盛況の理由は、復旧工事や原発事故対応に携わる大手企業が旅館を借り切り、現場作業員の宿舎に使っているからだ。旅館協同組合に加盟する27軒のうち、20軒近くが作業員中心か、作業員専用に部屋を提供。一般観光客向けは5軒だけになったという。
観光客の誘致活動も料理や風呂の演出も必要ない。営業努力をしなくても、平日も週末も満室で、きちんと宿泊代が入ってくる。だがこんな状態が長く続くはずがない。復興が進めば、現場作業員は離れ、常連客が離れた温泉街にはいずれ黄昏が忍び寄る。
観光客が離れた温泉街はどうなるか。現実にこんな例もある。
福島市郊外の山あいに広がる土湯温泉。1000年余の歴史を持ち、鎌倉時代の書物「吾妻鏡」にも登場した福島市の奥座敷が今、深刻な状況に陥っている。
JR福島駅の観光案内所で手に取った土湯温泉のパンフレット。旅館案内の欄には「廃業」「休業中」の赤い文字がずらりと並ぶ。震災前に16軒あった旅館のうち、半数近い6軒が休廃業に追い込まれたという。
土湯温泉が抱える悩みは複雑だ。多くの旅館が経営難に追い込まれたのは、激震による建物の損害や原発事故による風評被害だけが理由ではない。不幸にも、原発周辺地域の住民の避難行動が旅館に廃業を決断させる一因になった。
震災直後に休廃業に追い込まれた旅館は3軒。福島県内の温泉地が風評被害による観光客離れに苦しむなか、土湯温泉は原発周辺地域から避難した浪江町などの住民約960人を受け入れ、それ以外の旅館は何とか経営を維持できた。だが11年夏以降、仮設住宅の建設が進むと様相が変わる。
■「温泉街自体が消えかねない」
実は福島市の市街地に比べ、土湯温泉の放射線量ははるかに低い。だが避難者の宿泊を優先させた結果、一般観光客の誘致が後手に回った。避難者が徐々に仮設住宅に移るなか、夏の観光シーズンも観光客は戻らなかった。秋に入り、さらに3軒の旅館が廃業したのはこのためだ。
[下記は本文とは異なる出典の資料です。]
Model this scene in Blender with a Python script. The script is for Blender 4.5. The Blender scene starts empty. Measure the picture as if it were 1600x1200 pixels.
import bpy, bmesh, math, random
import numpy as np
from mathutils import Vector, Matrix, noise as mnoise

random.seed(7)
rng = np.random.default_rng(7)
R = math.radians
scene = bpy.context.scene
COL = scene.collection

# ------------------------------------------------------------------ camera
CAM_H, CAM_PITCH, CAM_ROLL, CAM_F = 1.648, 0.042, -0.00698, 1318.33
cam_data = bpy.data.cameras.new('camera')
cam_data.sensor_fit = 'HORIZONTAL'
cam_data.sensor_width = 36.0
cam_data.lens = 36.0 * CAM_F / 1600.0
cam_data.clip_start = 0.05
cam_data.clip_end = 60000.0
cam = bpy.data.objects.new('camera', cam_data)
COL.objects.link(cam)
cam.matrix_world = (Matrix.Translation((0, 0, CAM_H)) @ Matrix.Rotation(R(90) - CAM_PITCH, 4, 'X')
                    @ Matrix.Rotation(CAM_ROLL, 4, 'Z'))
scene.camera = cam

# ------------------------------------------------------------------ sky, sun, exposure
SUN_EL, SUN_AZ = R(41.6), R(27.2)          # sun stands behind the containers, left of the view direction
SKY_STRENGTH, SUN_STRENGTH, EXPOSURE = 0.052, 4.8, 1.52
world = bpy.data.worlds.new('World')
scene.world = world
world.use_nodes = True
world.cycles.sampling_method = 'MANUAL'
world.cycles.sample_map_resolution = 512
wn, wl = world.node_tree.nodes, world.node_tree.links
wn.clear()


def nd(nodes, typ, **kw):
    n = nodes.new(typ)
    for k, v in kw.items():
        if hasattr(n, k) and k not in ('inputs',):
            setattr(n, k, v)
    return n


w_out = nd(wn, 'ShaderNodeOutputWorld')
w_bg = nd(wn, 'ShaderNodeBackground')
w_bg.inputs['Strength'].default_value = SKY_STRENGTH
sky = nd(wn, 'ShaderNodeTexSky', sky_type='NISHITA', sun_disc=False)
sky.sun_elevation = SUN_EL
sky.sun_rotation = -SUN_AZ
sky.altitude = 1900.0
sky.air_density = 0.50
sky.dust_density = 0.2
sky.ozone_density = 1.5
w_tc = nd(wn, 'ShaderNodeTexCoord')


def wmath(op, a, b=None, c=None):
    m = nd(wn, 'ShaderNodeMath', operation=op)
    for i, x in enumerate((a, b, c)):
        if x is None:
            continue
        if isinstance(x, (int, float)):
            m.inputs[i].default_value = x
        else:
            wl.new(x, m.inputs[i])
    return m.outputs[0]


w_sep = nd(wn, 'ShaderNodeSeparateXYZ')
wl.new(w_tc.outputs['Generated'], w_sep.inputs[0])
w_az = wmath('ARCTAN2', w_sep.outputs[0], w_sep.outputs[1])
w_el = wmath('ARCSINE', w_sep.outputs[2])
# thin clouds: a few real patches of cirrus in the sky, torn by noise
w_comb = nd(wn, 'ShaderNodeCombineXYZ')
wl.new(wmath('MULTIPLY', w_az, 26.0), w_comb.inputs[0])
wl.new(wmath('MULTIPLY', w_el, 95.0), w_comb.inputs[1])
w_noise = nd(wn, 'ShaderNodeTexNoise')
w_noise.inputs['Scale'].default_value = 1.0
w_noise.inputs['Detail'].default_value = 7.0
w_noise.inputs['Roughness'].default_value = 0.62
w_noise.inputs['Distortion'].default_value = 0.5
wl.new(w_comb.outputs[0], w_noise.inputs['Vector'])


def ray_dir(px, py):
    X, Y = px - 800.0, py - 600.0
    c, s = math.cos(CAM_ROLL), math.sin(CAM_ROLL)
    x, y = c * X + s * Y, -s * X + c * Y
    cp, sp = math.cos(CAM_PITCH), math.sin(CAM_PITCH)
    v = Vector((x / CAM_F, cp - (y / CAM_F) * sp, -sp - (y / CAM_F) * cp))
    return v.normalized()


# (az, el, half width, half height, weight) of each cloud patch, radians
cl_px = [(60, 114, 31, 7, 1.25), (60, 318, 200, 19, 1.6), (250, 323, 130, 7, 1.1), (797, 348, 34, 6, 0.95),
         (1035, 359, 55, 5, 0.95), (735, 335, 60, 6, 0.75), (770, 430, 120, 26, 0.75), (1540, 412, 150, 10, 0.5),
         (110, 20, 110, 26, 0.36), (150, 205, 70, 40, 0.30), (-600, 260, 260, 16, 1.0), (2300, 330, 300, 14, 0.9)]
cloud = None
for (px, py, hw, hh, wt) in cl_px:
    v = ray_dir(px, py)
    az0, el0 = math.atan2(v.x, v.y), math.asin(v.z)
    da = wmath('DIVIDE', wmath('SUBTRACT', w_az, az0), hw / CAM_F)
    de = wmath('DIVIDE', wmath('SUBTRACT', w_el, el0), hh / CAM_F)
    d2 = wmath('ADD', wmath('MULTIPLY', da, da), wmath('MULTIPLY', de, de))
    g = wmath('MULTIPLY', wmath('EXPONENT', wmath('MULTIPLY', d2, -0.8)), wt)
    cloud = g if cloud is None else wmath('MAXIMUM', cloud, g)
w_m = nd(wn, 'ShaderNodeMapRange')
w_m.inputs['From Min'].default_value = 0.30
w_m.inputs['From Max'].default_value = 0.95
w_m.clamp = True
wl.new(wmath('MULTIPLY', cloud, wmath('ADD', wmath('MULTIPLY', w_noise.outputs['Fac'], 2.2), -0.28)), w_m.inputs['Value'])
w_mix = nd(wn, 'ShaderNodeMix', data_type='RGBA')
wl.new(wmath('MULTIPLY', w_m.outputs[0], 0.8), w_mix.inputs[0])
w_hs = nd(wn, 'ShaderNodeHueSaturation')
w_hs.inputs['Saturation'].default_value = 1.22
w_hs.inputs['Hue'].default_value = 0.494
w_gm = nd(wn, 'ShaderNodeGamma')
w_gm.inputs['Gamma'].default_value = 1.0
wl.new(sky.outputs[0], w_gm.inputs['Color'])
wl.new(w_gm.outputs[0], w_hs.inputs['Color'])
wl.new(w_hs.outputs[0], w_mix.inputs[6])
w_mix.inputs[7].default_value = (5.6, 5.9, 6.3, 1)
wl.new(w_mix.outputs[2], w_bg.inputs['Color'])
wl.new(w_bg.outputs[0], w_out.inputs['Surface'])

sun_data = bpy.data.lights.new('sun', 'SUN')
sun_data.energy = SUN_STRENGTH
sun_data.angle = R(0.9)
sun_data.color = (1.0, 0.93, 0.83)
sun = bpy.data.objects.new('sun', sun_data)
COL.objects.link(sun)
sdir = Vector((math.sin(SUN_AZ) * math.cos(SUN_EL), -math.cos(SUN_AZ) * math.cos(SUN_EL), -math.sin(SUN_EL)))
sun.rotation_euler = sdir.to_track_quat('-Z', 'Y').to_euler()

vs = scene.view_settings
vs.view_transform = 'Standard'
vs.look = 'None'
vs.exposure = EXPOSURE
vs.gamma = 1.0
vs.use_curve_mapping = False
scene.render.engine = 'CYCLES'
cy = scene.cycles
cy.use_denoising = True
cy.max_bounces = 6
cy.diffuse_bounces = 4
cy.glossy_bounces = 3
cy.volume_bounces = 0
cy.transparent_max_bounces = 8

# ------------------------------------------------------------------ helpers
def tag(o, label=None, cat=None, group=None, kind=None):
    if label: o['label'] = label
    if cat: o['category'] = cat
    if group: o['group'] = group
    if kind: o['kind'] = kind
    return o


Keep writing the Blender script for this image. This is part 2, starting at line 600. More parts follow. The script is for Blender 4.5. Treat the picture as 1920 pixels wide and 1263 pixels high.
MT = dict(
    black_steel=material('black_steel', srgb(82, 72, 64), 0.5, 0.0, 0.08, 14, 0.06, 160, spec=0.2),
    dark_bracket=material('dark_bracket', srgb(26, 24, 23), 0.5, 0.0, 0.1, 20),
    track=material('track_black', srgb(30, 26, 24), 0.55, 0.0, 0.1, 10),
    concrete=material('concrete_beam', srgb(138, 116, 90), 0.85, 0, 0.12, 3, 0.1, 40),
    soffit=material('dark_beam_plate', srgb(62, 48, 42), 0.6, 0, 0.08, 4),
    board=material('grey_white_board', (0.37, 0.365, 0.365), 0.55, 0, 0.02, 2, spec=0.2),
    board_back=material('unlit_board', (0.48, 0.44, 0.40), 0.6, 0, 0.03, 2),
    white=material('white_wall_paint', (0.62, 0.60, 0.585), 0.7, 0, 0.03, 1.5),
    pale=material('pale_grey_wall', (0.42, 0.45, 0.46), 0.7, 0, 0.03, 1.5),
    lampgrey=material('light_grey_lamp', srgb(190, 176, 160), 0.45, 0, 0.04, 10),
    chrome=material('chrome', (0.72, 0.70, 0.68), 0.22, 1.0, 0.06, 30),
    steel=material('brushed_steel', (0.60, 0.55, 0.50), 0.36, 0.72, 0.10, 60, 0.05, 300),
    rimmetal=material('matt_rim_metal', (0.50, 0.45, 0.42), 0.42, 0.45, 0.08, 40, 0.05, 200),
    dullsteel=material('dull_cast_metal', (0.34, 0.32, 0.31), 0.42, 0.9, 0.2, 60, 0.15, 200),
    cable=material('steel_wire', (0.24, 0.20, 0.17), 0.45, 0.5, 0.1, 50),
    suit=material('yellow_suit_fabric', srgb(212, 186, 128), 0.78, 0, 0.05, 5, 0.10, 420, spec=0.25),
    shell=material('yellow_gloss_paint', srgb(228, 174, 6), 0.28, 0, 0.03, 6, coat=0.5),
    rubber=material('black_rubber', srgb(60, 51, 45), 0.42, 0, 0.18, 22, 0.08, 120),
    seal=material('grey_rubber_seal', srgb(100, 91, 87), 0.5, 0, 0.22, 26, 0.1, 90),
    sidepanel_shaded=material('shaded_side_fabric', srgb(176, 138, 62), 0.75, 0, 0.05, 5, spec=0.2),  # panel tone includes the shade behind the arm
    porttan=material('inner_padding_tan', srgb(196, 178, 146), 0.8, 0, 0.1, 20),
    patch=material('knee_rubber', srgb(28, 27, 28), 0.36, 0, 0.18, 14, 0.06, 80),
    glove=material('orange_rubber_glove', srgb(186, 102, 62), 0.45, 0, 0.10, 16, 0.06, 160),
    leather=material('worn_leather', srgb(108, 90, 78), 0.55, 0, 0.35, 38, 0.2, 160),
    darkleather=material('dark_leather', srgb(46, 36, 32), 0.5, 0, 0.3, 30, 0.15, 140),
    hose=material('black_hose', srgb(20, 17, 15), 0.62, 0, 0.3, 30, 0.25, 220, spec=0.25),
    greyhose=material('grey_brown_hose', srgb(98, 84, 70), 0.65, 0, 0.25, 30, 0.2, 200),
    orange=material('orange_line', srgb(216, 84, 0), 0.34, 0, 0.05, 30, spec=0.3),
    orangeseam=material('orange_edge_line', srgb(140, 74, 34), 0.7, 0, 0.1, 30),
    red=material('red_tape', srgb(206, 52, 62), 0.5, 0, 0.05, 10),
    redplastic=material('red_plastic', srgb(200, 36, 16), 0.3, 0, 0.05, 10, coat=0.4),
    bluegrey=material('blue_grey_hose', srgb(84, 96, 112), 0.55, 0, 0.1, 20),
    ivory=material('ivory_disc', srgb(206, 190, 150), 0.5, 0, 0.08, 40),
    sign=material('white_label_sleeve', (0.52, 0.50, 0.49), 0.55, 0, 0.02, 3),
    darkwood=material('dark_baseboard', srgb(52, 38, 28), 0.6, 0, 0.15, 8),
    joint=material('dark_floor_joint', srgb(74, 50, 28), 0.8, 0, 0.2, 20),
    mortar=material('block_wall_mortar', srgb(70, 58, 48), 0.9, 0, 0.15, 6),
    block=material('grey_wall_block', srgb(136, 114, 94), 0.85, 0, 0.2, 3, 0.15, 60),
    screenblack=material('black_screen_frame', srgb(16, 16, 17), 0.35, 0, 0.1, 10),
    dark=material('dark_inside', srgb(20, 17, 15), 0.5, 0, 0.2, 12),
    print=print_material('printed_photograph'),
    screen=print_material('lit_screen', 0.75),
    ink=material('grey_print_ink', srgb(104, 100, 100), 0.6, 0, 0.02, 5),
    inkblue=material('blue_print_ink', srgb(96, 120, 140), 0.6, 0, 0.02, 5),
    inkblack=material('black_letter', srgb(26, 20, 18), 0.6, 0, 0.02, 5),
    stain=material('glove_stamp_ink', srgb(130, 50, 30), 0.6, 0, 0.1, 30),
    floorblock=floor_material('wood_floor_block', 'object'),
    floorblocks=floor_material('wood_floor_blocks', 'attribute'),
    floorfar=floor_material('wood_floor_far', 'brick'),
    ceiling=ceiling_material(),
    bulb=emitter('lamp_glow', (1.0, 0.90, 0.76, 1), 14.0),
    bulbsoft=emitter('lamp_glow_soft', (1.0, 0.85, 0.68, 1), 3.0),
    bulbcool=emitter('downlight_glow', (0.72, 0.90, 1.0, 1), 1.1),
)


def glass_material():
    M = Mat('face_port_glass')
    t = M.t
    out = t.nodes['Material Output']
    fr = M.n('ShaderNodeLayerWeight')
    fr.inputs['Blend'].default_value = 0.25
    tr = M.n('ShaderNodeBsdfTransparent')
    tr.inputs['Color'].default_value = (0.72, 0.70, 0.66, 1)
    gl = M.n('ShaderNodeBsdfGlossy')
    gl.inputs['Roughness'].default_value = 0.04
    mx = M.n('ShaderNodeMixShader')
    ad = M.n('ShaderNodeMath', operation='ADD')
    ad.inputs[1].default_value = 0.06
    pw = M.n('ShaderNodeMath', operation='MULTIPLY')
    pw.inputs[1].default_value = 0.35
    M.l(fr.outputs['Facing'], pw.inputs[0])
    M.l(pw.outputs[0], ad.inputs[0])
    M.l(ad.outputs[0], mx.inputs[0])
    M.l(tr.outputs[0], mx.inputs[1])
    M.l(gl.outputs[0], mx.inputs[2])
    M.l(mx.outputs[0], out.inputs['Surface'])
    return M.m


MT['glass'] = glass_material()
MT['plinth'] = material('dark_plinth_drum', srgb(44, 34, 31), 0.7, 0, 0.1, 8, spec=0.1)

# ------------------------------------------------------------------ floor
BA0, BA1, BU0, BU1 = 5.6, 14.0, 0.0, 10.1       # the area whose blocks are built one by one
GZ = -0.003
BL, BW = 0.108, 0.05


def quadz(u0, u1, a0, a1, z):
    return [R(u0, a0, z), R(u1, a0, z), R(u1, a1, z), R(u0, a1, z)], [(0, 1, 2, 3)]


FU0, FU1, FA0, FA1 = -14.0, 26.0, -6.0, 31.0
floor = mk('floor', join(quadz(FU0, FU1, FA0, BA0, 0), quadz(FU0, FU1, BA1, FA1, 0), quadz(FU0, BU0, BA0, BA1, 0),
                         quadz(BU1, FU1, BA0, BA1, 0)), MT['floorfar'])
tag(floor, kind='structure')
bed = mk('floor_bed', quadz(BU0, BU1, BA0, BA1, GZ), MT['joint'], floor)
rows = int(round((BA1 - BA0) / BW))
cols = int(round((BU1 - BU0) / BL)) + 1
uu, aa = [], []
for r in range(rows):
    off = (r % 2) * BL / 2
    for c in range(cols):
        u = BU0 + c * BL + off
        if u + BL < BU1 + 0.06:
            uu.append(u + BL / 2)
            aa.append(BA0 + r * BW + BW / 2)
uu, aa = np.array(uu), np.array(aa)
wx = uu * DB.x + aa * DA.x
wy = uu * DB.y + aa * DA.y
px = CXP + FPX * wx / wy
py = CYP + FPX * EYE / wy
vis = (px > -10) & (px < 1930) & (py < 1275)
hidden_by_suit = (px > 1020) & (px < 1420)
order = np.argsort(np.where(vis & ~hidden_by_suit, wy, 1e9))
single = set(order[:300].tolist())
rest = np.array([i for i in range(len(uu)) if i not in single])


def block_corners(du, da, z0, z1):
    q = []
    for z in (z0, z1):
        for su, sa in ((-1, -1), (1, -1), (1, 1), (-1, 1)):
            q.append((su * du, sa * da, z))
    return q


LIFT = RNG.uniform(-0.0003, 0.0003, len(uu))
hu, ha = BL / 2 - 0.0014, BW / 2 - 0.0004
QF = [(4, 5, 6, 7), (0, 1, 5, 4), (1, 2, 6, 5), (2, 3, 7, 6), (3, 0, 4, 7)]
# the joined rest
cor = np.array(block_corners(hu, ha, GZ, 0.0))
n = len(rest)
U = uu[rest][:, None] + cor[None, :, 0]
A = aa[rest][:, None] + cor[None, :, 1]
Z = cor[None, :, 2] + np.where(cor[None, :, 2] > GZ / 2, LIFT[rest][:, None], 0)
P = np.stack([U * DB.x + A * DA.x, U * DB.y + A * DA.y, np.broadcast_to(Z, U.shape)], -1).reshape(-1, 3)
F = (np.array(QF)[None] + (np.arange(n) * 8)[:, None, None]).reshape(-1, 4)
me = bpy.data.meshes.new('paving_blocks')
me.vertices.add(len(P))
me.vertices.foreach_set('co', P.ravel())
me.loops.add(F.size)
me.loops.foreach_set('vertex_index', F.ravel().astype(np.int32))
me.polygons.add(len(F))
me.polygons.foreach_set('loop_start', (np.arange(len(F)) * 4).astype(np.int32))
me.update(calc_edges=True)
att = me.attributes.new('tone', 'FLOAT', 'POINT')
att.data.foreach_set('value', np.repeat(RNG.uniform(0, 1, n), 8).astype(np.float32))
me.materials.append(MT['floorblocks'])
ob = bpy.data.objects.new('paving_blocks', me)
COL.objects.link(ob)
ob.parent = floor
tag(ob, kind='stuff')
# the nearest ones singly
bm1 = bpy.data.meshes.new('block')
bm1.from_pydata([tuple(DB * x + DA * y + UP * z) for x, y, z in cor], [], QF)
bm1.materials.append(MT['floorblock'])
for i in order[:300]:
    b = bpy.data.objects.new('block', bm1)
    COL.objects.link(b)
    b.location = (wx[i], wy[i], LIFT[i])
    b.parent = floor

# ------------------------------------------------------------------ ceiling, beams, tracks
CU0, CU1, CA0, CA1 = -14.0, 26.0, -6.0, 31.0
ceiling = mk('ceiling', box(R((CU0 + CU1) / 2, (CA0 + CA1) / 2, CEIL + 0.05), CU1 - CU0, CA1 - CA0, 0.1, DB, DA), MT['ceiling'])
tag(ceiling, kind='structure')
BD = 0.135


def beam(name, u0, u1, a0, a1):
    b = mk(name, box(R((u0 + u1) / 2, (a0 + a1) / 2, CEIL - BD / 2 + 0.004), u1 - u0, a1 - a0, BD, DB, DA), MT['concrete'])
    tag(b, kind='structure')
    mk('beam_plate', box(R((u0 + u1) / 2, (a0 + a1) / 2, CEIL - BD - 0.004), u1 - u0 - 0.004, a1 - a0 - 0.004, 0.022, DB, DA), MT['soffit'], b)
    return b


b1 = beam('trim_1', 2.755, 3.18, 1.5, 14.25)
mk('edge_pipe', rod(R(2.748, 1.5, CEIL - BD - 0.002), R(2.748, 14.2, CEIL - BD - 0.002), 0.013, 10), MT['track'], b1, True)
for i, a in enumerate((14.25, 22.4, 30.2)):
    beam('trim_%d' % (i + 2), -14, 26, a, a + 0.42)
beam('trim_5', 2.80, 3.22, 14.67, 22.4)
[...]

温泉協同組合は今、温泉を使った地熱発電に活路を見いだそうと動き出している。JFEエンジニアリングなどと組んで地熱発電設備を導入し、売電事業で観光の収益減を賄う計画だ。池田和也事務局長はこう話す。
「福島の人が県外に避難しているのに、県外から観光客を呼ぶのは簡単な話じゃない。観光一辺倒ではなく、高齢者施設や被災者向けアパートへの転換なども考えないと、温泉街自体が消えかねない」
被災地のあちこちで膨らんだ復興バブル。だが被災地の住民も企業も観光業者も決してそれを望んだわけではない。被災地の再生が進むにつれ、人やお金の流れは平常に戻っていく。異常に慣らされないことが再生を確かなものにする。